— Given instruction —
Transcribe each line exactly.

— Material provided —
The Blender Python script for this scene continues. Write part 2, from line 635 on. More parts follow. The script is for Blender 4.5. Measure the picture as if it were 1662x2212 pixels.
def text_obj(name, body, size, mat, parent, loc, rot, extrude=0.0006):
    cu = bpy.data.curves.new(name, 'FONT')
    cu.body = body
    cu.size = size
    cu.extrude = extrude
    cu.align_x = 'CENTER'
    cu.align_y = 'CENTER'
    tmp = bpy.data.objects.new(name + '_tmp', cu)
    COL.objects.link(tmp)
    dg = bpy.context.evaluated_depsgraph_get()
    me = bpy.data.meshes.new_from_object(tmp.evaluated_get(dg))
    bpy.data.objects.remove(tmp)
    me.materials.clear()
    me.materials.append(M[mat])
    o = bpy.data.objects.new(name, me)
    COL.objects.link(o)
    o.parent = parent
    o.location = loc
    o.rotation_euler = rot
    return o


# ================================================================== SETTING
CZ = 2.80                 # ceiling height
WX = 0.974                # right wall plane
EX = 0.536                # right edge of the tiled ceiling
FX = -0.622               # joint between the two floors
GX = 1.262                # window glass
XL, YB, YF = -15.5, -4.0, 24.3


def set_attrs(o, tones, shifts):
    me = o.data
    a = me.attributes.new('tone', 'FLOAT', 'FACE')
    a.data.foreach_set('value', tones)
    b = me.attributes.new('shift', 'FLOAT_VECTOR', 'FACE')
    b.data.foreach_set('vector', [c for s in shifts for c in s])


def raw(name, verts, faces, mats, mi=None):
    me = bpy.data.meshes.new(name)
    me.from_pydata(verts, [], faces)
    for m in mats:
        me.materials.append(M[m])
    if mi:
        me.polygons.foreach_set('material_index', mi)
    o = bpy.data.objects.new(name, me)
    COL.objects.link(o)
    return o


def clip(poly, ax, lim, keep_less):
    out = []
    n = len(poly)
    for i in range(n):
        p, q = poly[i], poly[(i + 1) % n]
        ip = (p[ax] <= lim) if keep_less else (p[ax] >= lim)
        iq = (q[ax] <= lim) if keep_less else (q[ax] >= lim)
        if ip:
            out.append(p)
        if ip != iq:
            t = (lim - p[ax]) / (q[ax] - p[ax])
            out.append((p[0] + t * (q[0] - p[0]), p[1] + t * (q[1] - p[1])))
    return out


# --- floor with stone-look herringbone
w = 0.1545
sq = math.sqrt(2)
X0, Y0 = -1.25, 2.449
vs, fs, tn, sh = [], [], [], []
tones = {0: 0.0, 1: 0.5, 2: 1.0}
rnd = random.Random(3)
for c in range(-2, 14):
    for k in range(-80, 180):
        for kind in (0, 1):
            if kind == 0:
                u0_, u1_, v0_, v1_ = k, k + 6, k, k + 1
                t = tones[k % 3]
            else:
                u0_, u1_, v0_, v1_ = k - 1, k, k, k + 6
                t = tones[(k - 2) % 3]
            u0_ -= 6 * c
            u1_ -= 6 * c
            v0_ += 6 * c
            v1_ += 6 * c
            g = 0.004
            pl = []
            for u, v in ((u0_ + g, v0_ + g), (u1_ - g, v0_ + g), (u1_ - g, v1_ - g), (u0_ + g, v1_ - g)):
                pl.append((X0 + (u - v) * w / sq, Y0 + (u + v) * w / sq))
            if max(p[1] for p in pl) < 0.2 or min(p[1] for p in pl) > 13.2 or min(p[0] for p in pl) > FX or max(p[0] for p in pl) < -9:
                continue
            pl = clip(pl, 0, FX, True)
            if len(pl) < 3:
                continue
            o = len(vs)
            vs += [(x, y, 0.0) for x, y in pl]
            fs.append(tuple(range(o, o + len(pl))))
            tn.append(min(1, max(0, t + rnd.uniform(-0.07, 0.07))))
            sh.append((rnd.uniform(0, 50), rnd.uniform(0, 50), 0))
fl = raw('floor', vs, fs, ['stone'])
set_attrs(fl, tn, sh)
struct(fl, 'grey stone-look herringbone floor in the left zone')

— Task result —
The Blender Python script for this scene continues. Write part 2, from line 635 on. More parts follow. The script is for Blender 4.5. Measure the picture as if it were 1662x2212 pixels.
def text_obj(name, body, size, mat, parent, loc, rot, extrude=0.0006):
    cu = bpy.data.curves.new(name, 'FONT')
    cu.body = body
    cu.size = size
    cu.extrude = extrude
    cu.align_x = 'CENTER'
    cu.align_y = 'CENTER'
    tmp = bpy.data.objects.new(name + '_tmp', cu)
    COL.objects.link(tmp)
    dg = bpy.context.evaluated_depsgraph_get()
    me = bpy.data.meshes.new_from_object(tmp.evaluated_get(dg))
    bpy.data.objects.remove(tmp)
    me.materials.clear()
    me.materials.append(M[mat])
    o = bpy.data.objects.new(name, me)
    COL.objects.link(o)
    o.parent = parent
    o.location = loc
    o.rotation_euler = rot
    return o


# ================================================================== SETTING
CZ = 2.80                 # ceiling height
WX = 0.974                # right wall plane
EX = 0.536                # right edge of the tiled ceiling
FX = -0.622               # joint between the two floors
GX = 1.262                # window glass
XL, YB, YF = -15.5, -4.0, 24.3


def set_attrs(o, tones, shifts):
    me = o.data
    a = me.attributes.new('tone', 'FLOAT', 'FACE')
    a.data.foreach_set('value', tones)
    b = me.attributes.new('shift', 'FLOAT_VECTOR', 'FACE')
    b.data.foreach_set('vector', [c for s in shifts for c in s])


def raw(name, verts, faces, mats, mi=None):
    me = bpy.data.meshes.new(name)
    me.from_pydata(verts, [], faces)
    for m in mats:
        me.materials.append(M[m])
    if mi:
        me.polygons.foreach_set('material_index', mi)
    o = bpy.data.objects.new(name, me)
    COL.objects.link(o)
    return o


def clip(poly, ax, lim, keep_less):
    out = []
    n = len(poly)
    for i in range(n):
        p, q = poly[i], poly[(i + 1) % n]
        ip = (p[ax] <= lim) if keep_less else (p[ax] >= lim)
        iq = (q[ax] <= lim) if keep_less else (q[ax] >= lim)
        if ip:
            out.append(p)
        if ip != iq:
            t = (lim - p[ax]) / (q[ax] - p[ax])
            out.append((p[0] + t * (q[0] - p[0]), p[1] + t * (q[1] - p[1])))
    return out


# --- floor with stone-look herringbone
w = 0.1545
sq = math.sqrt(2)
X0, Y0 = -1.25, 2.449
vs, fs, tn, sh = [], [], [], []
tones = {0: 0.0, 1: 0.5, 2: 1.0}
rnd = random.Random(3)
for c in range(-2, 14):
    for k in range(-80, 180):
        for kind in (0, 1):
            if kind == 0:
                u0_, u1_, v0_, v1_ = k, k + 6, k, k + 1
                t = tones[k % 3]
            else:
                u0_, u1_, v0_, v1_ = k - 1, k, k, k + 6
                t = tones[(k - 2) % 3]
            u0_ -= 6 * c
            u1_ -= 6 * c
            v0_ += 6 * c
            v1_ += 6 * c
            g = 0.004
            pl = []
            for u, v in ((u0_ + g, v0_ + g), (u1_ - g, v0_ + g), (u1_ - g, v1_ - g), (u0_ + g, v1_ - g)):
                pl.append((X0 + (u - v) * w / sq, Y0 + (u + v) * w / sq))
            if max(p[1] for p in pl) < 0.2 or min(p[1] for p in pl) > 13.2 or min(p[0] for p in pl) > FX or max(p[0] for p in pl) < -9:
                continue
            pl = clip(pl, 0, FX, True)
            if len(pl) < 3:
                continue
            o = len(vs)
            vs += [(x, y, 0.0) for x, y in pl]
            fs.append(tuple(range(o, o + len(pl))))
            tn.append(min(1, max(0, t + rnd.uniform(-0.07, 0.07))))
            sh.append((rnd.uniform(0, 50), rnd.uniform(0, 50), 0))
fl = raw('floor', vs, fs, ['stone'])
set_attrs(fl, tn, sh)
struct(fl, 'grey stone-look herringbone floor in the left zone')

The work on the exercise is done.